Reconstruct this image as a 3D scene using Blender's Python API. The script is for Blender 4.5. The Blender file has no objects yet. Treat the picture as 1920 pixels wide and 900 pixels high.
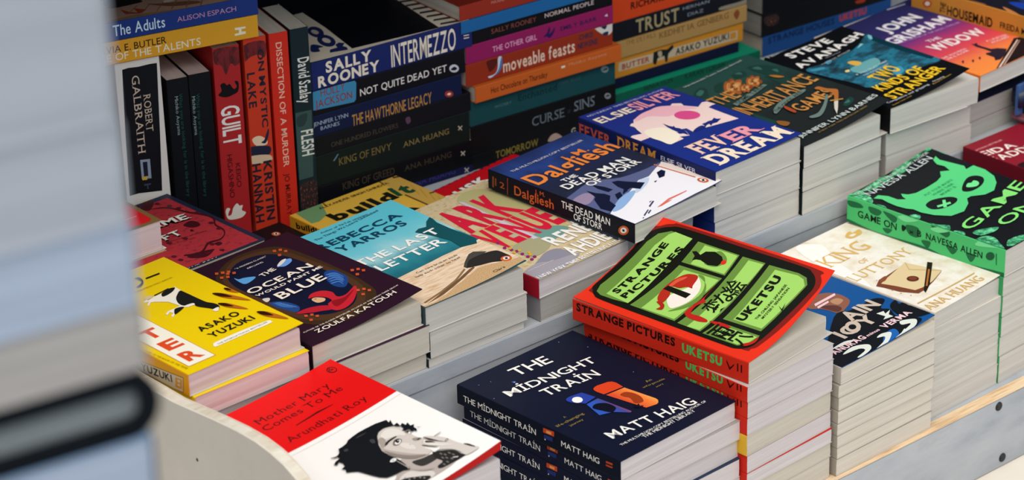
import bpy, bmesh, math, random
from mathutils import Vector, Matrix
from mathutils.geometry import tessellate_polygon
S = bpy.context.scene
COL = S.collection
random.seed(4)
# ------------------------------------------------------------------ camera
CAM_LOC = (-1.45, -1.4507, 1.234)
PITCH, ROLL, YAW = math.radians(24.87), math.radians(-1.53), math.radians(-40.0)
cd = bpy.data.cameras.new('camera'); cam = bpy.data.objects.new('camera', cd); COL.objects.link(cam)
cd.sensor_width = 36; cd.lens = 5000 / 1920 * 36; cd.clip_start = .05; cd.clip_end = 50
c_, s_ = math.cos(PITCH), math.sin(PITCH); cr_, sr_ = math.cos(ROLL), math.sin(ROLL)
rt, fw, up = Vector((1, 0, 0)), Vector((0, c_, -s_)), Vector((0, s_, c_))
rt, up = cr_ * rt + sr_ * up, -sr_ * rt + cr_ * up
RZ = Matrix.Rotation(YAW, 3, 'Z')
rt, up, fw = RZ @ rt, RZ @ up, RZ @ fw
cam.matrix_world = Matrix(((rt.x, up.x, -fw.x, CAM_LOC[0]), (rt.y, up.y, -fw.y, CAM_LOC[1]), (rt.z, up.z, -fw.z, CAM_LOC[2]), (0, 0, 0, 1)))
S.camera = cam
cd.dof.use_dof = True; cd.dof.focus_distance = 2.40; cd.dof.aperture_fstop = 8.2
# ------------------------------------------------------------------ light
wd = bpy.data.worlds.new('overcast_sky'); S.world = wd; wd.use_nodes = True
bg = wd.node_tree.nodes['Background']; bg.inputs[0].default_value = (.72, .85, 1.0, 1); bg.inputs[1].default_value = .82
sd = bpy.data.lights.new('overcast_sun', 'SUN'); sun = bpy.data.objects.new('overcast_sun', sd); COL.objects.link(sun)
sd.energy = 2.5; sd.angle = math.radians(60); sd.color = (1, .93, .84)
sun.rotation_euler = Vector((.30, .36, -.90)).to_track_quat('-Z', 'Y').to_euler()
S.view_settings.view_transform = 'Standard'; S.view_settings.look = 'None'
S.view_settings.exposure = 0.0; S.view_settings.gamma = 1.0; S.view_settings.use_curve_mapping = False
# ------------------------------------------------------------------ materials
def lin(h):
    h = h.lstrip('#'); v = [int(h[i:i + 2], 16) / 255 for i in (0, 2, 4)]
    return tuple((x / 12.92 if x <= .04045 else ((x + .055) / 1.055) ** 2.4) for x in v) + (1,)
MATS = {}
def newmat(name):
    m = bpy.data.materials.new(name); m.use_nodes = True
    nt = m.node_tree; return m, nt, nt.nodes['Principled BSDF']
def flatmat(h, rough=.4, spec=.1):
    k = (h, rough)
    if k in MATS: return MATS[k]
    m, nt, p = newmat('print_' + h.lstrip('#')); p.inputs['Base Color'].default_value = lin(h)
    p.inputs['Roughness'].default_value = rough; p.inputs['Specular IOR Level'].default_value = spec
    MATS[k] = m; return m
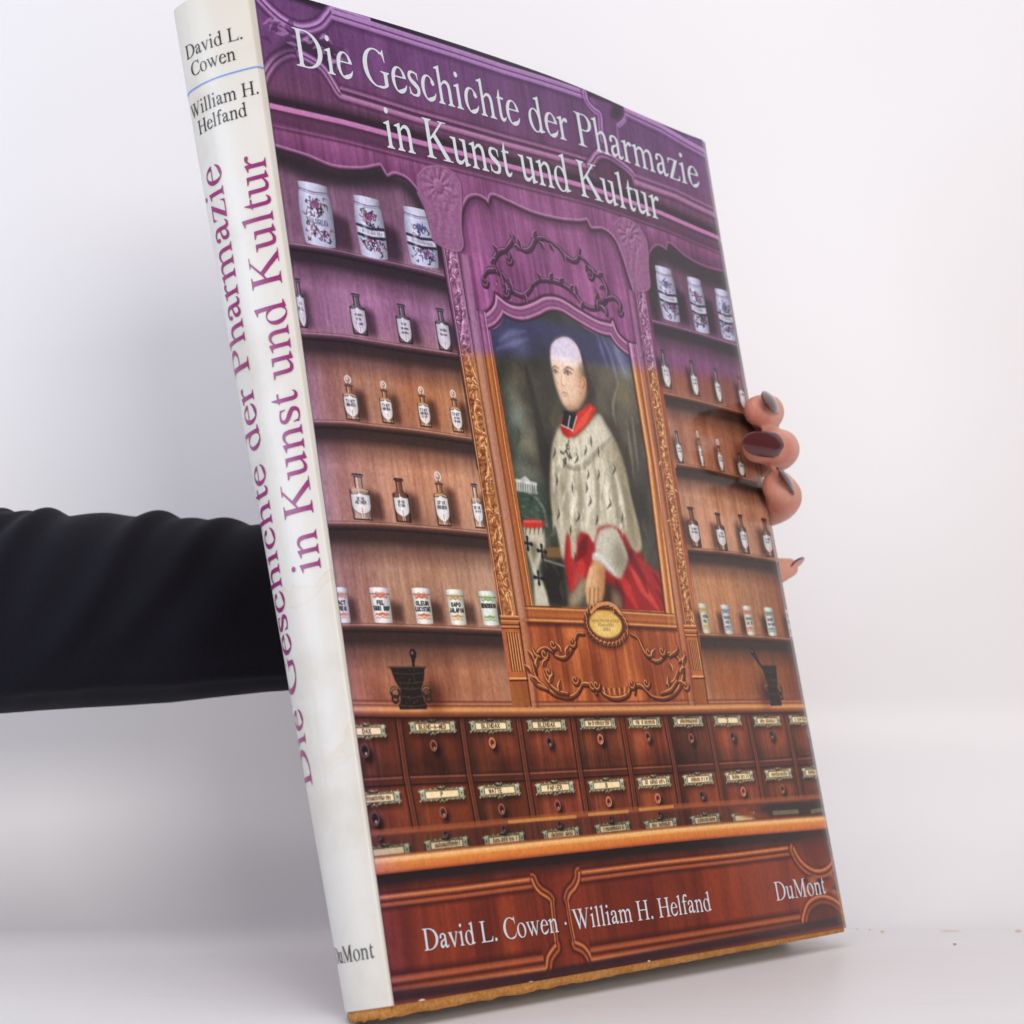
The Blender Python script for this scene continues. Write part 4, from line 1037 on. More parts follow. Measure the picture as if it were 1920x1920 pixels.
# # #
→ **TASK INSTRUCTIONS**
Images in the records should not be copied. Repeat all the rest exactly.

→ **EXERCISE RESULT**
Reconstruct this image as a 3D scene using Blender's Python API. The script is for Blender 4.5. The Blender file has no objects yet. Treat the picture as 1920 pixels wide and 900 pixels high.
import bpy, bmesh, math, random
from mathutils import Vector, Matrix
from mathutils.geometry import tessellate_polygon
S = bpy.context.scene
COL = S.collection
random.seed(4)
# ------------------------------------------------------------------ camera
CAM_LOC = (-1.45, -1.4507, 1.234)
PITCH, ROLL, YAW = math.radians(24.87), math.radians(-1.53), math.radians(-40.0)
cd = bpy.data.cameras.new('camera'); cam = bpy.data.objects.new('camera', cd); COL.objects.link(cam)
cd.sensor_width = 36; cd.lens = 5000 / 1920 * 36; cd.clip_start = .05; cd.clip_end = 50
c_, s_ = math.cos(PITCH), math.sin(PITCH); cr_, sr_ = math.cos(ROLL), math.sin(ROLL)
rt, fw, up = Vector((1, 0, 0)), Vector((0, c_, -s_)), Vector((0, s_, c_))
rt, up = cr_ * rt + sr_ * up, -sr_ * rt + cr_ * up
RZ = Matrix.Rotation(YAW, 3, 'Z')
rt, up, fw = RZ @ rt, RZ @ up, RZ @ fw
cam.matrix_world = Matrix(((rt.x, up.x, -fw.x, CAM_LOC[0]), (rt.y, up.y, -fw.y, CAM_LOC[1]), (rt.z, up.z, -fw.z, CAM_LOC[2]), (0, 0, 0, 1)))
S.camera = cam
cd.dof.use_dof = True; cd.dof.focus_distance = 2.40; cd.dof.aperture_fstop = 8.2
# ------------------------------------------------------------------ light
wd = bpy.data.worlds.new('overcast_sky'); S.world = wd; wd.use_nodes = True
bg = wd.node_tree.nodes['Background']; bg.inputs[0].default_value = (.72, .85, 1.0, 1); bg.inputs[1].default_value = .82
sd = bpy.data.lights.new('overcast_sun', 'SUN'); sun = bpy.data.objects.new('overcast_sun', sd); COL.objects.link(sun)
sd.energy = 2.5; sd.angle = math.radians(60); sd.color = (1, .93, .84)
sun.rotation_euler = Vector((.30, .36, -.90)).to_track_quat('-Z', 'Y').to_euler()
S.view_settings.view_transform = 'Standard'; S.view_settings.look = 'None'
S.view_settings.exposure = 0.0; S.view_settings.gamma = 1.0; S.view_settings.use_curve_mapping = False
# ------------------------------------------------------------------ materials
def lin(h):
    h = h.lstrip('#'); v = [int(h[i:i + 2], 16) / 255 for i in (0, 2, 4)]
    return tuple((x / 12.92 if x <= .04045 else ((x + .055) / 1.055) ** 2.4) for x in v) + (1,)
MATS = {}
def newmat(name):
    m = bpy.data.materials.new(name); m.use_nodes = True
    nt = m.node_tree; return m, nt, nt.nodes['Principled BSDF']
def flatmat(h, rough=.4, spec=.1):
    k = (h, rough)
    if k in MATS: return MATS[k]
    m, nt, p = newmat('print_' + h.lstrip('#')); p.inputs['Base Color'].default_value = lin(h)
    p.inputs['Roughness'].default_value = rough; p.inputs['Specular IOR Level'].default_value = spec
    MATS[k] = m; return m
The Blender Python script for this scene continues. Write part 4, from line 1037 on. More parts follow. Measure the picture as if it were 1920x1920 pixels.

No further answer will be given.